Suffixes can carry grammatical information or lexical information. An inflectional suffix is sometimes called a desinence or a grammatical suffix. Inflection changes the grammatical properties of a word within its syntactic category

Derivational suffixes can be divided into two categories: class-changing derivation and class-maintaining derivation.

Description

A suffix (also sometimes termed postfix or ending) is an affix which is placed after the stem of a word. Common examples are case endings, which indicate the grammatical case of nouns or adjectives, and verb endings, which form the conjugation of verbs.

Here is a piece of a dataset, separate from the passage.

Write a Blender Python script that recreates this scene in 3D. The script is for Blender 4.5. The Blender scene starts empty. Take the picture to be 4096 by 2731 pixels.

Particularly in the study of Semitic languages, a suffix is called an afformative, as they can alter the form of the words. In Indo-European studies, a distinction is made between suffixes and endings. A word-final segment that is somewhere between a free morpheme and a bound morpheme is known as a suffixoid or a semi-suffix (e.g., English -like or German -freundlich 'friendly').

Productivity

Suffixes can carry grammatical information (inflectional suffixes) or lexical information (derivational/lexical suffixes). An inflectional suffix is sometimes called a desinence or a grammatical suffix.

Examples

Some examples in European languages:

Girls, where the suffix -s marks the plural. He makes, where suffix -s marks the third person singular present tense. It closed, where the suffix -ed marks the past tense. De beaux jours, where the suffix -x marks the plural. Elle est passablement jolie, where the suffix -e marks the feminine form of the adjective.

Inflectional suffixes

Inflection changes the grammatical properties of a word within its syntactic category. In the example:

I was hoping the cloth wouldn't fade, but it has faded quite a bit.

the suffix -ed inflects the root-word fade to indicate past tense.

Inflectional suffixes do not change the word class of the word after inflection. Inflectional suffixes in modern English include:

  • -s third person singular present
  • -ed past tense
  • -t past tense
  • -ing progressive/continuous
  • -en past participle
  • -s plural
  • -en plural (irregular)
  • -er comparative
  • -est superlative
  • -n't negative
  • Derivation

    Derivational suffixes can be divided into two categories: class-changing derivation and class-maintaining derivation. In English, they include

  • -ise/-ize (usually changes nouns into verbs)
  • -fy (usually changes nouns into verbs)
  • -ly (usually changes adjectives into adverbs)
  • -ful (usually changes nouns into adjectives)
  • -able/-ible (usually changes verbs into adjectives)
  • -hood (usually class-maintaining, with the word class remaining a noun)
  • -ess (usually class-maintaining, with the word class remaining a noun)
  • -ness (usually changes adjectives into nouns)
  • -less (usually changes nouns into adjectives)
  • -ism (usually class-maintaining, with the word class remaining a noun)
  • -ment (usually changes verbs into nouns)
  • -ist (usually class-maintaining, with the word class remaining a noun)
  • -al (usually changes nouns into adjectives)
  • -ish (usually changes nouns into adjectives/ class-maintaining, with the word class remaining an adjective)
  • -tion (usually changes verbs into noun)
  • -logy/-ology (usually class-maintaining, with the word class remaining a noun)
  • Examples
  • -oid
  • -like
  • Synthetic languages

    Many synthetic languages—Czech, German, Finnish, Latin, Hungarian, Russian, Turkish, etc.—use a large number of endings.